Like a multi-directional video game, this makes the social news experience deeply personal. Individuals, rather than editors, directors or executive producers, choose their own paths, compose their own narratives from the assortment of texts, images and social cues encountered in browsers and apps. Narratives are only barely and briefly contained by publishing brands and their money-making pages. They are also deconstructed and shared out, liked, pinned, tweeted, discussed and excerpted elsewhere. The web itself, rather than mega-projects like the Guardian’s NSA Files, has become the non-linear “roll your own” story canvas.

Although there was once an expectation that news publishers would need or at least want to flex their creative and journalistic muscles to establish a distinctive experience and value for their digital audiences, they have for the most part focused on a simpler and easier course: extract revenue by any means possible through familiar story forms and clever headlines to drive audiences to them. Dreams of multimedia moonshots gave way to the industrial realities of routine production.

On a practical level, it’s obvious why “big” stories are so rare. They are big.
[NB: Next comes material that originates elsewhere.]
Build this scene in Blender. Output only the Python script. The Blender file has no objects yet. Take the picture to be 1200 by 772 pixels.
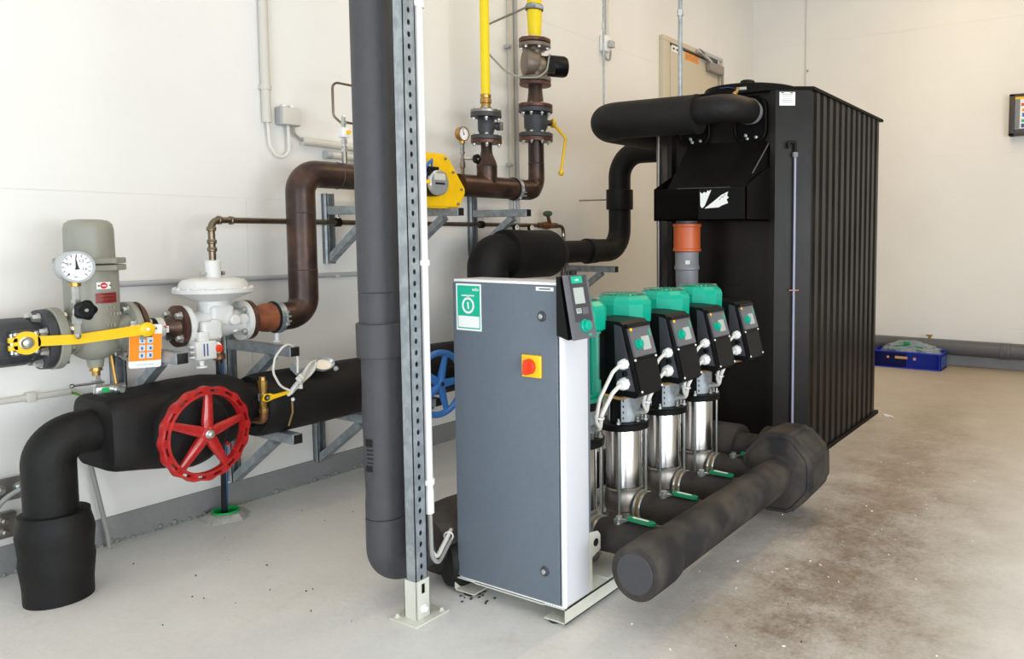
import bpy, bmesh, math, random
from mathutils import Vector, Matrix
C = bpy.context.scene.collection
S = bpy.context.scene
PI = math.pi
rnd = random.Random(7)

# ---------------------------------------------------------------- camera
cam = bpy.data.objects.new('camera', bpy.data.cameras.new('camera'))
C.objects.link(cam)
cam.location = (3.3685, 0.0, 1.2)
cam.rotation_euler = (PI/2 - 0.0712, 0, 0.5272)
cam.data.sensor_width = 36.0
cam.data.lens = 902.4/1200*36.0
cam.data.shift_x = -0.15687
cam.data.shift_y = -0.0387
cam.data.clip_start = 0.05
S.camera = cam

# ---------------------------------------------------------------- world, light, exposure
w = bpy.data.worlds.new('World'); S.world = w; w.use_nodes = True
w.node_tree.nodes['Background'].inputs[0].default_value = (0.95, 0.97, 1.0, 1)
w.node_tree.nodes['Background'].inputs[1].default_value = 1.0
def area(name, loc, rot, sx, sy, watts, col):
    l = bpy.data.lights.new(name, 'AREA'); l.shape = 'RECTANGLE'; l.size = sx; l.size_y = sy
    l.energy = watts; l.color = col
    o = bpy.data.objects.new(name, l); C.objects.link(o); o.location = loc; o.rotation_euler = rot
    return o
# fluorescent rows under the ceiling (they run along the long wall)
area('tube_row', (1.40, 1.9, 3.95), (0, 0, 0), 0.12, 5.4, 16.0, (1.0, 0.86, 0.66))
area('tube_row', (4.6, 1.6, 3.95), (0, 0, 0), 0.16, 5.0, 10.0, (1.0, 0.82, 0.56))
area('tube_row', (2.2, 5.2, 3.95), (0, 0, 0), 0.16, 2.6, 45.0, (1.0, 0.72, 0.38))
# added fill from the right, set in an invented window band
area('added_side_fill', (7.15, 0.1, 1.35), (0, PI/2, 0), 1.4, 4.6, 215, (0.93, 0.97, 1.0))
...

For sheer scale alone, they are more expensive to produce than routine reports, even investigations and features that take months of reporting.

The story environment itself – everything from the typography to the layout of the page – breaks the mold of standard templates. When I say “template” I don’t mean it as a metaphor for a pattern or model or workflow. I mean, literally, the forms and code that content management systems use to display content on web sites. Most advertising-supported web sites dictate pages flooded with links and ads. They depend on templates engineered to drive revenue, not to tell a story or please a reader.

My old multimedia mega-project fantasy for online news ignored a deeper truth about people: the story forms I expected to improve upon were never lacking or outdated. Writing, photography and film making (now video making) have flourished on the web. They are webby.

Multimedia story-telling has undoubtedly arrived, only in a much simpler form: the web is filled, every day, every second, with text, photos, videos, maps, infographics and social media articfacts. Nearly two decades into web culture, online publishing remains dominated by old forms that have proven resilient and powerful. These are the elements of everyday stories, all easily produced and combined by anyone with a smartphone.

The only thing that hasn’t flourished, yet, is putting them all together. That’s why the mega-stories matter.

With 41 percent of US newspapers charging a subscription fee for access to their web sites, and other publishers around the world doing the same, the mega-stories offer a glimmer of hope that news businesses can figure out higher-value products and user experiences. Story-telling, still the core of media and publishing, is a good starting point for the next round of product innovations. The mega-stories matter because they suggest a possible future for the businesses that make them possible in the first place.